2. The refrigeration system of claim 1, wherein the refrigeration system only comprises a single VFD.

3. The refrigeration system of claim 2, wherein the first compressor and the second compressor are the only compressors in signal communication with the single VFD.

4. The refrigeration system of claim 1, further comprising a transport container comprising a first cargo compartment and a second cargo compartment, wherein the first refrigerant circuit is thermally coupled to the first cargo compartment and the second refrigerant circuit is thermally coupled to the second cargo compartment.

5. The refrigeration system of claim 4, wherein the first cargo compartment is a frozen cargo compartment and the second cargo compartment is a perishable cargo compartment.

6. The refrigeration system of claim 4, wherein the controller is programmed to switch the first and second compressors between the variable speed operation and the fixed speed operation when a predetermined condition occurs.

7. The refrigeration system of claim 6, wherein the predetermined condition is when a temperature in at least one of the first and second cargo compartments reaches a predetermined setpoint temperature.

8. The refrigeration system of claim 6, wherein the predetermined condition is when an ambient temperature reaches a predetermined temperature.

9. The refrigeration system of claim 4, further comprising a first sensor disposed in the first cargo compartment and a second sensor disposed in the second cargo compartment, the first and second sensors configured to send respective signals to the controller indicative of at least one condition in the respective first and second cargo compartments, wherein the controller is programmed to switch the first and second compressors between the variable speed operation and the fixed speed operation based on the signals.
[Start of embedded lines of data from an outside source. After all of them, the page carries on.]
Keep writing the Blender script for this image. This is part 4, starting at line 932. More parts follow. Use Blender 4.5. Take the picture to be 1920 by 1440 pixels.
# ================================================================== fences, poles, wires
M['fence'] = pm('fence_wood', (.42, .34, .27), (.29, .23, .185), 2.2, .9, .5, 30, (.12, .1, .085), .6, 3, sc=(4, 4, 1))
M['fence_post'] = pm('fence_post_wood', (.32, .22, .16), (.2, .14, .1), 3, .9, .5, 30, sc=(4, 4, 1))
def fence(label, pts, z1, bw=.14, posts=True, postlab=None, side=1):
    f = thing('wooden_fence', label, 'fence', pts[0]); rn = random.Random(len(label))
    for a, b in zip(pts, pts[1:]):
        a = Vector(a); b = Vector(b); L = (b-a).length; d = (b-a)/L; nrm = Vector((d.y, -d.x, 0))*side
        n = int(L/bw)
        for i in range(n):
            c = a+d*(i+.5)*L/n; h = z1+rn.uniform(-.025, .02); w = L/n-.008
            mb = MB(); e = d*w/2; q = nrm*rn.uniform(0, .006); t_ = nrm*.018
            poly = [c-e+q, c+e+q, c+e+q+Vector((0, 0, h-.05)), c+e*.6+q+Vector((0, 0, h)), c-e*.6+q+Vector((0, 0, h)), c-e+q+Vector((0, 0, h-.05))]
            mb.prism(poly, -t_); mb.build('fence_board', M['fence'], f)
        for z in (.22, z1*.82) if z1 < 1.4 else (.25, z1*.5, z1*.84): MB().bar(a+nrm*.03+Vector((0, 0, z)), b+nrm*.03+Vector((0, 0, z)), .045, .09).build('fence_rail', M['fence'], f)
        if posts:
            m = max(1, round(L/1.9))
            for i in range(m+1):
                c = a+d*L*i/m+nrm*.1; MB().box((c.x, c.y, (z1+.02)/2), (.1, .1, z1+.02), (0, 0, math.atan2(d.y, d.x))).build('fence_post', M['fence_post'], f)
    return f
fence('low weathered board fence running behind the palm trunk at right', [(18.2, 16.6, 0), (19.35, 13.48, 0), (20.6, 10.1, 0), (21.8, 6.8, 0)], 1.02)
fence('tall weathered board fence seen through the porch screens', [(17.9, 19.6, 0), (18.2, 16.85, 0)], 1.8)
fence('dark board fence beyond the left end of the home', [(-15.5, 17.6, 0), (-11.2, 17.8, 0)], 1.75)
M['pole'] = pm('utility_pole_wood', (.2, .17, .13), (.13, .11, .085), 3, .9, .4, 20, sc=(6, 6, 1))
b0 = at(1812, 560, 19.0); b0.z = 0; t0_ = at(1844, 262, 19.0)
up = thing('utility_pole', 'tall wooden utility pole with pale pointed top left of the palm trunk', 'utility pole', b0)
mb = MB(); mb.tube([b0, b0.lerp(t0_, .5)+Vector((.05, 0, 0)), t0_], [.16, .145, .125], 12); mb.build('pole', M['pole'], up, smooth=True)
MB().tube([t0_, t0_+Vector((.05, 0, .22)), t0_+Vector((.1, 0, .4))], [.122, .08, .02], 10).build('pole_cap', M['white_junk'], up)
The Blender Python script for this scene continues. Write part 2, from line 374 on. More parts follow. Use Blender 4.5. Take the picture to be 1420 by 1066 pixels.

10. A method of controlling a temperature in a first compartment and a second compartment with a refrigeration system comprising a first refrigerant circuit having a first compressor, a second refrigerant circuit having a second compressor, a variable frequency drive (VFD) in signal communication with the first compressor and the second compressor, and a controller in signal communication with the VFD, the method comprising:

operating, with the controller and the VFD, the refrigeration system in a first mode such that the first compressor is operated at a variable speed and the second compressor is operated at a fixed speed;

monitoring the first and second compartments for the occurrence of a predetermined condition; and

switching, with the controller and the VFD, upon the occurrence of the predetermined condition, the refrigeration system to operate in a second mode such that the second compressor is operated at a variable speed and the first compressor is operated at a fixed speed.

11. The method of claim 10, further comprising operating only one of the first and second compressors at the variable speed during each of the first and second modes.

12. The method of claim 10, further comprising switching between the first and second modes with only a single VFD.

13. The method of claim 10, wherein the step of monitoring the first and second compartments comprises monitoring a first sensor and a second sensor respectively disposed in the first compartment and the second compartment for the occurrence of a predetermined condition.

14. The method of claim 13, wherein the predetermined condition is when a monitored temperature in at least one of the first and second cargo compartments reaches a predetermined setpoint temperature.

15. The method of claim 13, wherein the predetermined condition is when an ambient temperature reaches a predetermined temperature.